Initializing an array of char - Is the string used to initialize the array stored separately in memory in addition to where the array is stored

In the book entitled Understanding and Using C Pointers by Richard Reese, on page 110 the author states

"An array of char can be initialized using the initialization operator. In the following example, a header array is initialized to the character contained in a string literal:

char header[] = "Media Player";

At a later point it states:

"...The initialization will copy these characters to the array terminated by the NUL character, as illustrated in Figure 5-2, assuming the declaration is located in the main function.

In Figure 5-2 (Initializing an array of char) on page 111 it shows the header array located on the stack with its memory address but it also shows the string that was used to initialize the array located in the String Literal Pool at a different memory address.

I find this at odds with what I have read in the book by K.N. King C Programming A Modern Approach 2nd Ed. where on on page 281 an array is initialized as follows

char date1[8] = "June 14";

Later on page 282 it states:

Although "June 14" appears to be a string literal, it's not. Instead, C views it as an abbreviation for an array initializer.

Based on the latter text, and my limited understanding, I am thinking that the text Understanding and Using C Pointers is incorrect in stating that "Media Player" is a string literal when used to initialize the array -- it doesn't appear to be simply using the term 'string literal' loosely as a synonym for string as the text then goes on to incorrectly(?) show that "Media Player" is located in the String Literal Pool with its own memory address.

Is my understanding correct?

There are two levels on which we can consider what a C program does. The C standard specifies the semantics of a C program using a model of an abstract machine. When a C implementation translates and executes a program, it can implement the program in any way that produces the same observable behavior, which is how the program accesses volatile objects, writes data into files, and interacts with input/output devices. This allows compilers to optimize programs.

In the abstract level, every string literal causes creation of an array containing the characters of the string literal, per C 2018 6.4.5 6:

In translation phase 7, a byte or code of value zero is appended to each multibyte character sequence that results from a string literal or literals. The multibyte character sequence is then used to initialize an array of static storage duration and length just sufficient to contain the sequence…

This array that is created and initialized is different from a named array the program might also be initializing. For example, in char header[] = "Media Player";, there is an unnamed array containing the characters of “Media Player” and a null character, and there is the named array header which is initialized by copying the unnamed array into the named array.
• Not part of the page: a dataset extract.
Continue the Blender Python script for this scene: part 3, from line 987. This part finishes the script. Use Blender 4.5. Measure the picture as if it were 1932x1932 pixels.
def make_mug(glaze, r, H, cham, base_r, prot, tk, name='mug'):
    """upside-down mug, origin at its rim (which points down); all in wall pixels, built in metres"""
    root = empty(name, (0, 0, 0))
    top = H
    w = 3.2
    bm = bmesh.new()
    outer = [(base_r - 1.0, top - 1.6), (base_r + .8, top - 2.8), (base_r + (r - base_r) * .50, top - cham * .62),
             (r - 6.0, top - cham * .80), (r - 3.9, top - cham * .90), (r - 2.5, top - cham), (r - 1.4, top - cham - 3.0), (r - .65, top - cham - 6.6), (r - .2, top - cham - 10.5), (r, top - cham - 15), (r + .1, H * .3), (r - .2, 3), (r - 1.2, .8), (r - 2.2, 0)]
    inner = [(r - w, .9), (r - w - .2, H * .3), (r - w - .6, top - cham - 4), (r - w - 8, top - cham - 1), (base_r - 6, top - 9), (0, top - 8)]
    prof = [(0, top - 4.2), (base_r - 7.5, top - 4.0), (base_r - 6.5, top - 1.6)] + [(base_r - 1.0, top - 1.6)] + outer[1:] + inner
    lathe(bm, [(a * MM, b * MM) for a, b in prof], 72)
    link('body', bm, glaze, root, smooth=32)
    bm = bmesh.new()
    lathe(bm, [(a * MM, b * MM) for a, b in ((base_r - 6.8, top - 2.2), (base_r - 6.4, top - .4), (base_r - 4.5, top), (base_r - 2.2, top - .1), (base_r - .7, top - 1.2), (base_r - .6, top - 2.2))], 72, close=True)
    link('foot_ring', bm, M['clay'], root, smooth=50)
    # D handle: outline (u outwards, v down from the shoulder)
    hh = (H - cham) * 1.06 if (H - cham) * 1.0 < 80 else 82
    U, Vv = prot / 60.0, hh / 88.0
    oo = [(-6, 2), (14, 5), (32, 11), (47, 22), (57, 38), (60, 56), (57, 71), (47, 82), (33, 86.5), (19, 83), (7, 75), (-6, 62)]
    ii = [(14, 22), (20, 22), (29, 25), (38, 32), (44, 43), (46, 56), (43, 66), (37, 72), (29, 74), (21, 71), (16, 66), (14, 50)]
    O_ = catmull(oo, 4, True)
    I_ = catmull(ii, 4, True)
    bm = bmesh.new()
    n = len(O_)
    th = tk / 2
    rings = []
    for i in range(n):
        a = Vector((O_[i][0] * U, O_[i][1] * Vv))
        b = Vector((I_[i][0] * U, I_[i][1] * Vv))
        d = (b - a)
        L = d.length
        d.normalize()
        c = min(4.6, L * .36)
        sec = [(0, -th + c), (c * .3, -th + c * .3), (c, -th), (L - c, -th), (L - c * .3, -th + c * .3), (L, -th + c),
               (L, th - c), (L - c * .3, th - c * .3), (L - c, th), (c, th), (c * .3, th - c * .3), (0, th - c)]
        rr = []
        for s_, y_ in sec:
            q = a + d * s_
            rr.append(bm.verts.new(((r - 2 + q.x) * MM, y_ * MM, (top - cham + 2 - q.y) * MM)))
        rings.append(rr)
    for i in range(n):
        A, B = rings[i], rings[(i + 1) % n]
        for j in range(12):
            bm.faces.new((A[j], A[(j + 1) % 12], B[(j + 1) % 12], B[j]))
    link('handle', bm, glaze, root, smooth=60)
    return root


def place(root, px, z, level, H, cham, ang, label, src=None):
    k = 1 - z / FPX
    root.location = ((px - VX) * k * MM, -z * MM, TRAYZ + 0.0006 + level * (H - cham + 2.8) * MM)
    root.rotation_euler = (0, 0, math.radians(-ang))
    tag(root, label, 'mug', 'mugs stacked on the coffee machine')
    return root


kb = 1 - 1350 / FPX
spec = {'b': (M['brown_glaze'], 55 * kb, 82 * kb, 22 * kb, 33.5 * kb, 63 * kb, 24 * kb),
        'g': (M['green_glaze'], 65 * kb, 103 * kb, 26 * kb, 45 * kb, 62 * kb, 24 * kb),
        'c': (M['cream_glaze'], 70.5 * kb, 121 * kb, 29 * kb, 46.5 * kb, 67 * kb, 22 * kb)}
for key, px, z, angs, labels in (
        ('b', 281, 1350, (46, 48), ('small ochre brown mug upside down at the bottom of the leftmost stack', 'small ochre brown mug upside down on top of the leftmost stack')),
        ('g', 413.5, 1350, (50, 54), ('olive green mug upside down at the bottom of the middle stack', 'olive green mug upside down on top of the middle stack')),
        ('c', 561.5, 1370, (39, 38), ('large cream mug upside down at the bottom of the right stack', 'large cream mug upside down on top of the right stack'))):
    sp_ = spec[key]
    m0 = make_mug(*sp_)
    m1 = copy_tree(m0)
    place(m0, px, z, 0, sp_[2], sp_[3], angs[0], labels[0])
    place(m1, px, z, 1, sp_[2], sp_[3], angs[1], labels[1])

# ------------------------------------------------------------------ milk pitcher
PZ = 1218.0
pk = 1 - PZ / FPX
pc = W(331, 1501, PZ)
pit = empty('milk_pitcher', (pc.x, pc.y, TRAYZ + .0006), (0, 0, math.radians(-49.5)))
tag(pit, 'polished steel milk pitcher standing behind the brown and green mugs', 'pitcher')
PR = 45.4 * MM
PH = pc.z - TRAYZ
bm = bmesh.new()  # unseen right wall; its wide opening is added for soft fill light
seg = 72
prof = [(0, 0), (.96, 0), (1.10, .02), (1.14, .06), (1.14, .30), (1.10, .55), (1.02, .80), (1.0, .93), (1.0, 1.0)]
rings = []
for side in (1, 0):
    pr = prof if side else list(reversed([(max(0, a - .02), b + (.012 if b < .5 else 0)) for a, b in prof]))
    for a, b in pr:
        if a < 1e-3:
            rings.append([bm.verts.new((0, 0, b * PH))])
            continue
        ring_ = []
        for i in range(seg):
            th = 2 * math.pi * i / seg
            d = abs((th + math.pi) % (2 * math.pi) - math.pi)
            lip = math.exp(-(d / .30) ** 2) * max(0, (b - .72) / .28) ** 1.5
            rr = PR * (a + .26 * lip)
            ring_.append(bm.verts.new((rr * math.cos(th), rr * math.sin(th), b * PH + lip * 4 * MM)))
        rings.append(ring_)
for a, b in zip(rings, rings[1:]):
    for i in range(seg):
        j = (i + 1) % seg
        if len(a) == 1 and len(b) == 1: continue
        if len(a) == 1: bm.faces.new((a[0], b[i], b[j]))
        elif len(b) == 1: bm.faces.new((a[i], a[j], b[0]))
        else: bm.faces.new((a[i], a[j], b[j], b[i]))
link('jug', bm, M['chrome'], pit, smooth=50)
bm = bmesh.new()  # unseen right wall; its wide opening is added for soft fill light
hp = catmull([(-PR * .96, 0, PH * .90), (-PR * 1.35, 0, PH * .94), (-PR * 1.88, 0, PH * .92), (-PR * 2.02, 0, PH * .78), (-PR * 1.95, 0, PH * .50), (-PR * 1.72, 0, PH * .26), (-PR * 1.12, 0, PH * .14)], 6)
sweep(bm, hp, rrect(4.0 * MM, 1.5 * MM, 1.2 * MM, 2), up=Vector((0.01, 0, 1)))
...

In the actual C implementation, compilers will generally optimize array initializations in various ways depending on context:

• For an array of static storage duration, such as one defined outside of any function or with static inside a function, the compiler may create space inside the object module that starts with the data in it. That is, the object file contains one or more sections that effectively say “When the program starts up, allocate memory for this section and initialize it with the bytes here in the object module.” As soon as the memory for the array is actually provided to the program by the operating system, it will be initialized with the data. From the program’s point of view, even using a debugger to peek inside, the named array appears instantaneously with the initial data in it; there is no separate array for the string literal.¹
• For an array of automatic storage duration that cannot be otherwise optimized, the compiler does need to keep the separate array created by the string literal. Then, each time the array is needed (for example, the function it is defined in is called), the compiler copies the data from the string literal array into the memory for the named array (usually space on the hardware stack). With a debugger, we could see the data being copied from the string literal array into the stack space being used for the array.
• If the array is short, the compiler might build its initial data into program instructions. Many processor architectures provide for instructions to contain small amounts of “immediate data” that can be used to build small constants and short sequences of bytes.
• In circumstances where further optimization is possible, such as, for example, where the compiler can detect the routine is called only once, or the array is defined with const and its address is not passed outside of the routine, the compiler might be able to treat it similarly to a static array.

Footnote

¹ We might almost consider this to be identical to the abstract semantics: The object module contains the array created for the string literal, and the array in memory is initialized with it. Thus, there are indeed two arrays, one unnamed array in the object module and a named array in memory. However, in the abstract model, the array created for the string literal is in the memory of the abstract computer. It would, hypothetically, have an address (even though we never access its address). The data in the object module is not in the program’s memory this way, so it is not actually identical to the abstract semantics.